=== DATA LINES ===

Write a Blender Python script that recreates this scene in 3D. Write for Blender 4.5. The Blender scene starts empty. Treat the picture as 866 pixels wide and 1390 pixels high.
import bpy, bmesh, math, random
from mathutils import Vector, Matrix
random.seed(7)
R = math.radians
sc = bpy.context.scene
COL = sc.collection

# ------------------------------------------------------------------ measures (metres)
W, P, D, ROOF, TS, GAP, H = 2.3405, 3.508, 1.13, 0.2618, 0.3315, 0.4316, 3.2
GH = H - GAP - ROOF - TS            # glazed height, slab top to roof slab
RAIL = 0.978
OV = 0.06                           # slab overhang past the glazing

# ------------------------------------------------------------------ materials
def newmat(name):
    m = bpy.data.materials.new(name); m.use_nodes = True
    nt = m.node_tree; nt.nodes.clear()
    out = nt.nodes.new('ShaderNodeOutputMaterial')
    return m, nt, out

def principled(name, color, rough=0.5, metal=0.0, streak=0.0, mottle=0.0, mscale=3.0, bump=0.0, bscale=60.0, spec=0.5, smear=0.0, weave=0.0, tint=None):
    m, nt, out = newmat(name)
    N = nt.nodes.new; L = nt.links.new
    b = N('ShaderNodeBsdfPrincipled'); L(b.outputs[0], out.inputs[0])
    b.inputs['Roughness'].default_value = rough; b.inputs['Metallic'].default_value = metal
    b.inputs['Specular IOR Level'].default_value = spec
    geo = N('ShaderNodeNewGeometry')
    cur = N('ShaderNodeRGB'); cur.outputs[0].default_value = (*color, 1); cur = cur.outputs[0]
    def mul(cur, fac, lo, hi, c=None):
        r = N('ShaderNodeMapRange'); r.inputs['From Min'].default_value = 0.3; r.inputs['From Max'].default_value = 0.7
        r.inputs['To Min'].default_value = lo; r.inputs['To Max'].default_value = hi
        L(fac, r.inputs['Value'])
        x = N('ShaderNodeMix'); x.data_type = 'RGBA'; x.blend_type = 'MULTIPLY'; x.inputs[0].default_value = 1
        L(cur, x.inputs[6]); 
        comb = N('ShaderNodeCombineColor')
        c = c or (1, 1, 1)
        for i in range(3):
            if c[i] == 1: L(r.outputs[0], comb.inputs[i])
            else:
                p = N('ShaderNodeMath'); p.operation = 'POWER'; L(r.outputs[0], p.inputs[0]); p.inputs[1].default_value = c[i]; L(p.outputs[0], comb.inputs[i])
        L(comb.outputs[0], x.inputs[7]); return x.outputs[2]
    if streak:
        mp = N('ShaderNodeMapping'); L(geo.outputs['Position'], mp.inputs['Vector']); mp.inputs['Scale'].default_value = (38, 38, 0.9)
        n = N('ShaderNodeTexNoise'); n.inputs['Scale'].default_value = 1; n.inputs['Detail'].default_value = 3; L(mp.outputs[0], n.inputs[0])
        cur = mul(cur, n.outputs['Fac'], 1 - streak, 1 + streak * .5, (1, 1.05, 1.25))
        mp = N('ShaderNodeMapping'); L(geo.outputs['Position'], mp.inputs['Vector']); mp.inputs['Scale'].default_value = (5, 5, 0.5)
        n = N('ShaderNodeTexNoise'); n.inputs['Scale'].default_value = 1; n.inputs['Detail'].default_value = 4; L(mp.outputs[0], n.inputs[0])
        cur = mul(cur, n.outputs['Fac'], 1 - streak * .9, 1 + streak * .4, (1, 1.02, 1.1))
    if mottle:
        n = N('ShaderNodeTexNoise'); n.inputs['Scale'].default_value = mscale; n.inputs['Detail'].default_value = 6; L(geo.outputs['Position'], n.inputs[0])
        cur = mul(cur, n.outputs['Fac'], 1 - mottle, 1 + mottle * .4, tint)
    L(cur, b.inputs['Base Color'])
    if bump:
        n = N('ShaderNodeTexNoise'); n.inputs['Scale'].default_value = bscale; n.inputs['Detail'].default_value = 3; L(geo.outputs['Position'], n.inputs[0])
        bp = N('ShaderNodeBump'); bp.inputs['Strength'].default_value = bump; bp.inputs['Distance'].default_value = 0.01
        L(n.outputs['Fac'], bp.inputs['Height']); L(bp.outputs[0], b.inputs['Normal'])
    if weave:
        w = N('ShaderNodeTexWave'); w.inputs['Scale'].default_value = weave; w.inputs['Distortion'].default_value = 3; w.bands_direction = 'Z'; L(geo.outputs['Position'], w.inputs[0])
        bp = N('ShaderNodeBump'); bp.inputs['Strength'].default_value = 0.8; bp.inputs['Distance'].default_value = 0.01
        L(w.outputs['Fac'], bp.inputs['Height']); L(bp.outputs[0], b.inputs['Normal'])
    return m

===

- [TASK DESCRIPTION]
Starting at the first line of the data above, please restate word for word every line up to and including the one that holds "COL = sc.collection", and add nothing else.

- [SOLUTION]
Write a Blender Python script that recreates this scene in 3D. Write for Blender 4.5. The Blender scene starts empty. Treat the picture as 866 pixels wide and 1390 pixels high.
import bpy, bmesh, math, random
from mathutils import Vector, Matrix
random.seed(7)
R = math.radians
sc = bpy.context.scene
COL = sc.collection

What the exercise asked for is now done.